[CHALLENGE] Take the lines from the beginning of the data below through the line holding "from mathutils import Vector, Matrix" and return exactly those.

[GIVEN ENTRIES]

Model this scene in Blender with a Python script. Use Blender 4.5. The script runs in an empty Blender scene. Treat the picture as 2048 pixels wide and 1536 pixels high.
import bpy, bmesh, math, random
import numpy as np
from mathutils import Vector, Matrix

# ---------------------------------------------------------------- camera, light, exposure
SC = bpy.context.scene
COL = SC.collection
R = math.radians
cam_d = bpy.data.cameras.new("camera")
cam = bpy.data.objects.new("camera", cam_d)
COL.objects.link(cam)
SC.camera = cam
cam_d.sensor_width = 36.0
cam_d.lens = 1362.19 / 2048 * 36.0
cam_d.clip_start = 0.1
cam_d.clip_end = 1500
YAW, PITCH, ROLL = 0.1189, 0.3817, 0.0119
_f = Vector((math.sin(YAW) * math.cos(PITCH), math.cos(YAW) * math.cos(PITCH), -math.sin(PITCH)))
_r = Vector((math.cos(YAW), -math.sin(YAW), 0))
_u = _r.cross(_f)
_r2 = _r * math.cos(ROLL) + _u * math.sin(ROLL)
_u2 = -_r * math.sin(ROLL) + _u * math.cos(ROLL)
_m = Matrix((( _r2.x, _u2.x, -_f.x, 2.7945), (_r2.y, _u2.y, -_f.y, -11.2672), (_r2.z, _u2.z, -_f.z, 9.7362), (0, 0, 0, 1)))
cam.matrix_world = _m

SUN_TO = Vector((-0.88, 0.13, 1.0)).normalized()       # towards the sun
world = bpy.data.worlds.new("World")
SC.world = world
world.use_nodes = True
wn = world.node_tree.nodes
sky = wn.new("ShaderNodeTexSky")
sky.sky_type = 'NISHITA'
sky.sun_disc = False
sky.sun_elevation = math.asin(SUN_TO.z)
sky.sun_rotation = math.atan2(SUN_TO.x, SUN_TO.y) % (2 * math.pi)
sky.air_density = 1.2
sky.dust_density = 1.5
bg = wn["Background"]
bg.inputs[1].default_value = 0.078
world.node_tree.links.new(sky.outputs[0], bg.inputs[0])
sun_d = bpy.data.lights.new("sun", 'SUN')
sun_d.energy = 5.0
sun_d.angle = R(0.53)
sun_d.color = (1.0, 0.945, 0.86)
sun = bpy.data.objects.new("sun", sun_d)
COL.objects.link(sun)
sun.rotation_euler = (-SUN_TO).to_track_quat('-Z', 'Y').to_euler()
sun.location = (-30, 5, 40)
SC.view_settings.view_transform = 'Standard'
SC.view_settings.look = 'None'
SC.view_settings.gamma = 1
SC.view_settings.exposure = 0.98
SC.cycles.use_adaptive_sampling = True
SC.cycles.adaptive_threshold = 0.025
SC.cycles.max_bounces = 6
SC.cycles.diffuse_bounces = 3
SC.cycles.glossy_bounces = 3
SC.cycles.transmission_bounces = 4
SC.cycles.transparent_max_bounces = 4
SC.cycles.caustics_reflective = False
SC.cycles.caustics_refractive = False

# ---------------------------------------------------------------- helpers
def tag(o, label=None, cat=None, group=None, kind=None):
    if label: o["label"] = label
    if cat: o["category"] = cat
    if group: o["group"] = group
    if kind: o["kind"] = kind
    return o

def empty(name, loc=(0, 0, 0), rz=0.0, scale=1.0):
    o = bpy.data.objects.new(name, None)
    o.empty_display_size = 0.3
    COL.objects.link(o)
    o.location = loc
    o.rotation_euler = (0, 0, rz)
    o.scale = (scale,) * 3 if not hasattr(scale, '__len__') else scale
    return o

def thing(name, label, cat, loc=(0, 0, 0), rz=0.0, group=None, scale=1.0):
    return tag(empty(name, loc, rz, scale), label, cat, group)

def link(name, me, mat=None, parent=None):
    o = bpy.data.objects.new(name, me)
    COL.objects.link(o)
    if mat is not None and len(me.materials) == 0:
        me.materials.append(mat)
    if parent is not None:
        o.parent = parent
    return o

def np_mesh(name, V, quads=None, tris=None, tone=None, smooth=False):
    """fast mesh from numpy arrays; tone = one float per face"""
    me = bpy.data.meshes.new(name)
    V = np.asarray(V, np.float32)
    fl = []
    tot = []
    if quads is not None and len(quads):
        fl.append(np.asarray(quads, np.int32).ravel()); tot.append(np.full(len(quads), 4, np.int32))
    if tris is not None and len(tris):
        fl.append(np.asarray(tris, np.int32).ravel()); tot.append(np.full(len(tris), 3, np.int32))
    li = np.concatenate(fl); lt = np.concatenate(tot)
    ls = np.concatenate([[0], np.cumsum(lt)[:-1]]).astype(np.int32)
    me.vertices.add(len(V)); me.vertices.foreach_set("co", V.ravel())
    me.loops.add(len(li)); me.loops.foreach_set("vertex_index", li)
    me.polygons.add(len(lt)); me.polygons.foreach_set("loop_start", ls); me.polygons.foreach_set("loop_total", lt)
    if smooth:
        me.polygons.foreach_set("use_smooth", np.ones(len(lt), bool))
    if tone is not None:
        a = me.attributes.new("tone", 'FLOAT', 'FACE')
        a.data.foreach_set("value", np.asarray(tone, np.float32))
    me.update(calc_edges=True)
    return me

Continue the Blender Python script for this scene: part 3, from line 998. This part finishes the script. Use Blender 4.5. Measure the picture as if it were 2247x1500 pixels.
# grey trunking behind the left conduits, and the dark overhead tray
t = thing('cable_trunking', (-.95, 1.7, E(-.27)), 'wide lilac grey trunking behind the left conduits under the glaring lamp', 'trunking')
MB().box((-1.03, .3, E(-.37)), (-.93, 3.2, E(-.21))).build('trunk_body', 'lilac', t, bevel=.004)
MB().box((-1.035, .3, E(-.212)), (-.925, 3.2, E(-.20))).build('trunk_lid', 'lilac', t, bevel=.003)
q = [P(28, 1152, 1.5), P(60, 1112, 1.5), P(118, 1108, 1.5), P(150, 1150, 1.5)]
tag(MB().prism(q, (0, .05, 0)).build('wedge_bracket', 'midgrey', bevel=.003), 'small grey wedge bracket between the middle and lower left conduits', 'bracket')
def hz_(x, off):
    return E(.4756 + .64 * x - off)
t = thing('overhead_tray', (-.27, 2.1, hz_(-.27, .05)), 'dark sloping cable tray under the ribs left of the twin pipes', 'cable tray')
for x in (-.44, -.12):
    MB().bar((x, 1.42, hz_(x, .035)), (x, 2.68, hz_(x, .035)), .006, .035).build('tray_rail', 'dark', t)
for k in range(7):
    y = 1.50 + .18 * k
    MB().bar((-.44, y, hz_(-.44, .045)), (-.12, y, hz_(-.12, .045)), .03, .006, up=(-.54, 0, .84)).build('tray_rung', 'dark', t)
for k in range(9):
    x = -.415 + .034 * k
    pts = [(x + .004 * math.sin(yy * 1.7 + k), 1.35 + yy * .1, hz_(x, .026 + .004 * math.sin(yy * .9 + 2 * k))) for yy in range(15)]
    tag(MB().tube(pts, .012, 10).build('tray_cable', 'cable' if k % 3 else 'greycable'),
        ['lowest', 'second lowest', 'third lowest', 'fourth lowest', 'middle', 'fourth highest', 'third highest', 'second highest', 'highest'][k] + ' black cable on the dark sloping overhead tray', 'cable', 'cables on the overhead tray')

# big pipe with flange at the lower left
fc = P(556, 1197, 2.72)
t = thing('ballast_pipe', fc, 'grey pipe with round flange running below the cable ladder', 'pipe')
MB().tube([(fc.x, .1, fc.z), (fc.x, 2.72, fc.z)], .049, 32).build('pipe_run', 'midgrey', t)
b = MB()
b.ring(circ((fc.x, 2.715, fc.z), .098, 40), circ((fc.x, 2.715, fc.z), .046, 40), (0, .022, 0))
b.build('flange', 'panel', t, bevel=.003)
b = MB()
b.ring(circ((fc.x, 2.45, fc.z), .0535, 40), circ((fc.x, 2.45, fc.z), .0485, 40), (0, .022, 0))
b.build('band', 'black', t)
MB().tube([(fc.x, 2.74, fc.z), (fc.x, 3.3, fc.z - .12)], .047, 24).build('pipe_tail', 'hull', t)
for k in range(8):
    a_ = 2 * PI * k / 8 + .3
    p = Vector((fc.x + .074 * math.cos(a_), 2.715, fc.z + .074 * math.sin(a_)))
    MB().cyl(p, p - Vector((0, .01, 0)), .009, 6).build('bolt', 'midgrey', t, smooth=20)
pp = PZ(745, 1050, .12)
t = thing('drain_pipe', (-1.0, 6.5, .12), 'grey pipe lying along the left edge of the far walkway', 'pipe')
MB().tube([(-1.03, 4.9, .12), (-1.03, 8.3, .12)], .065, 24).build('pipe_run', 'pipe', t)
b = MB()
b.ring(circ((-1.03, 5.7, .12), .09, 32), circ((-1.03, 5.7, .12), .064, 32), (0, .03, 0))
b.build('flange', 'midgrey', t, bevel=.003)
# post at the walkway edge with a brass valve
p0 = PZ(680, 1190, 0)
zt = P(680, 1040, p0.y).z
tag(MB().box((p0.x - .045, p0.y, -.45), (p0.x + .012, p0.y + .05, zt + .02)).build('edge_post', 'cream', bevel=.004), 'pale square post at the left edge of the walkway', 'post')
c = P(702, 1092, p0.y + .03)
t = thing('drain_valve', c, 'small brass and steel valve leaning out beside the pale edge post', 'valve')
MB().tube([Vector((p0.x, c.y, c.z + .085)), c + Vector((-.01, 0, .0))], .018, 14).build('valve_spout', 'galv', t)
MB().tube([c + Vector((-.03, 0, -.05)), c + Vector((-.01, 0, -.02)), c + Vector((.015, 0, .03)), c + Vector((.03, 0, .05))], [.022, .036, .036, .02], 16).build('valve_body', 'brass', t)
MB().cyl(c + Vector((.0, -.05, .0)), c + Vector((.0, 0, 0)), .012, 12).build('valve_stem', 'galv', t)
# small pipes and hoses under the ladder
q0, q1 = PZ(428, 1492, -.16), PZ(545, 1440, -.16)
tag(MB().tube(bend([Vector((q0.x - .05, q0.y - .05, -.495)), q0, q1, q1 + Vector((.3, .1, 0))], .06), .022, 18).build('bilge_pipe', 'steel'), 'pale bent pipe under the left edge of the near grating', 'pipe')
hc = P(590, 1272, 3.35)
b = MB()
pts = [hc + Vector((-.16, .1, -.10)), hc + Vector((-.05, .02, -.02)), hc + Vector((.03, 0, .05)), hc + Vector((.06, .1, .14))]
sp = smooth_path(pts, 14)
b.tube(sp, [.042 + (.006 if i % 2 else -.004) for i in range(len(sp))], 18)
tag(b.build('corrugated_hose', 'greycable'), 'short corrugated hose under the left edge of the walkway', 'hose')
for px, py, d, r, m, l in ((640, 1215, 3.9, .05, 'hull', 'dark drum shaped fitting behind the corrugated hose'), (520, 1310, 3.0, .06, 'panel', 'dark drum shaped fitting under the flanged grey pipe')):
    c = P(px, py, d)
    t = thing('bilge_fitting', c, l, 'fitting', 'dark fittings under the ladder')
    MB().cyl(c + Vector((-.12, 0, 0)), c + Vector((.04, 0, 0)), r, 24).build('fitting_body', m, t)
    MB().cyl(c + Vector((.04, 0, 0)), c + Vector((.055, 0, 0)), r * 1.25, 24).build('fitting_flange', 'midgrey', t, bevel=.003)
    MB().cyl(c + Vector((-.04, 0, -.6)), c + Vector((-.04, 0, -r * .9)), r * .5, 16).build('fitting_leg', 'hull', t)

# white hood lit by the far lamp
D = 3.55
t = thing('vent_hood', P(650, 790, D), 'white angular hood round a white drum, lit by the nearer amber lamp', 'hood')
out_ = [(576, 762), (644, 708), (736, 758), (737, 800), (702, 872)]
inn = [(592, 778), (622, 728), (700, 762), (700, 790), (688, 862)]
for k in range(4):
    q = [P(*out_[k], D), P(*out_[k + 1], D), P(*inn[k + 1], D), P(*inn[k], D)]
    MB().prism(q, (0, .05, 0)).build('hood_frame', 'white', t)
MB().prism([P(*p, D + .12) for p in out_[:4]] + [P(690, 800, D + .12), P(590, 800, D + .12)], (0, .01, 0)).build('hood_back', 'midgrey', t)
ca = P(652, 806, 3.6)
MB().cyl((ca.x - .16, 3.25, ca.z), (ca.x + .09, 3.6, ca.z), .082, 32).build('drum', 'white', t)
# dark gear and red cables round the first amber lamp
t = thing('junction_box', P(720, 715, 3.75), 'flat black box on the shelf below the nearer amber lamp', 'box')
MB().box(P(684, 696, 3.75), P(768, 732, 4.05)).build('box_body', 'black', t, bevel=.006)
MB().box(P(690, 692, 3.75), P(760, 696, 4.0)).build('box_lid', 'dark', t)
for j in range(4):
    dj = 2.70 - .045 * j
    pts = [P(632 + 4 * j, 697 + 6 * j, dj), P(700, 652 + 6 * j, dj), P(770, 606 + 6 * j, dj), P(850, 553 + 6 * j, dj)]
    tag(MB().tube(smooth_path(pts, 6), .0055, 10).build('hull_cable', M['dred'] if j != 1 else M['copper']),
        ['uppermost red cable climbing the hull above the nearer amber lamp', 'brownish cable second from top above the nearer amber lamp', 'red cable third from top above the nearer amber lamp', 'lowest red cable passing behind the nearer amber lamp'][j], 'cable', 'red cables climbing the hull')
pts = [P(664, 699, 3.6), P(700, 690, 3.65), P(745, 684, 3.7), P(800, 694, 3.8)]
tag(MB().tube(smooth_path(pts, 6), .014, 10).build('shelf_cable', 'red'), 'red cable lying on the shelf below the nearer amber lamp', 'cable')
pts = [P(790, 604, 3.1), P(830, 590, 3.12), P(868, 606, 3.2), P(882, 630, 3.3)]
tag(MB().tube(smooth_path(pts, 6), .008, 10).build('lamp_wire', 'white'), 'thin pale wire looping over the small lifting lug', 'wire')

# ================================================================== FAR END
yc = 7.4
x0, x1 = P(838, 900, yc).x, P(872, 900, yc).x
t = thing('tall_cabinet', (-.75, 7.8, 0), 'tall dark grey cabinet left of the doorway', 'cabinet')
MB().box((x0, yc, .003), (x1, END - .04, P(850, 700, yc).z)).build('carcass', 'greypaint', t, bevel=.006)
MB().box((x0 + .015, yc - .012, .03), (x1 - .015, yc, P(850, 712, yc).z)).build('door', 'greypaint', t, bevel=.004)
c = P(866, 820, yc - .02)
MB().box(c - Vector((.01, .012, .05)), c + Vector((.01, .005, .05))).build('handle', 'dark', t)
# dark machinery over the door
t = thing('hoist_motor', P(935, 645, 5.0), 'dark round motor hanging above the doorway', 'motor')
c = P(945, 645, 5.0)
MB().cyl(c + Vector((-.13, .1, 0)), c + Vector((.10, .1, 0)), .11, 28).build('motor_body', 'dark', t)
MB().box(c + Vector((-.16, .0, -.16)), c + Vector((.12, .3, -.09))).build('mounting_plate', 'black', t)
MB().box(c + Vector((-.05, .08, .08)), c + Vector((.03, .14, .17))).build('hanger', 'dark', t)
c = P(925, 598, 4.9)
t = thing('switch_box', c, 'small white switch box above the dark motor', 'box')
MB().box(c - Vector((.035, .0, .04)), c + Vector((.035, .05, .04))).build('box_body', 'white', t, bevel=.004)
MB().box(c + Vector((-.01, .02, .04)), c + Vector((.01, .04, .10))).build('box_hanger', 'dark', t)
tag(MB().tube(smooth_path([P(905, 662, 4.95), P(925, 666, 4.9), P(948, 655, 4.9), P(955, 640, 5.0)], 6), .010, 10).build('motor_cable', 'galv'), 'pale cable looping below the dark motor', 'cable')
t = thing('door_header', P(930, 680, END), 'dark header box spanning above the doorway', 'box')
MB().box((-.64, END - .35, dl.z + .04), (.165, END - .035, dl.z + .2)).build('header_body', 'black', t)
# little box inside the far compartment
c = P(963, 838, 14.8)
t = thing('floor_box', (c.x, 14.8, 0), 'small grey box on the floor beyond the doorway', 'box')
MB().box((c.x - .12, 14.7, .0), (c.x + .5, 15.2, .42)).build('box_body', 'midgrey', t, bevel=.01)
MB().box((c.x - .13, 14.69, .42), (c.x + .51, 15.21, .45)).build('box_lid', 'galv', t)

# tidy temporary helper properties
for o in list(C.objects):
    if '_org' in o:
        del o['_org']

[TASK ANSWER]
Model this scene in Blender with a Python script. Use Blender 4.5. The script runs in an empty Blender scene. Treat the picture as 2048 pixels wide and 1536 pixels high.
import bpy, bmesh, math, random
import numpy as np
from mathutils import Vector, Matrix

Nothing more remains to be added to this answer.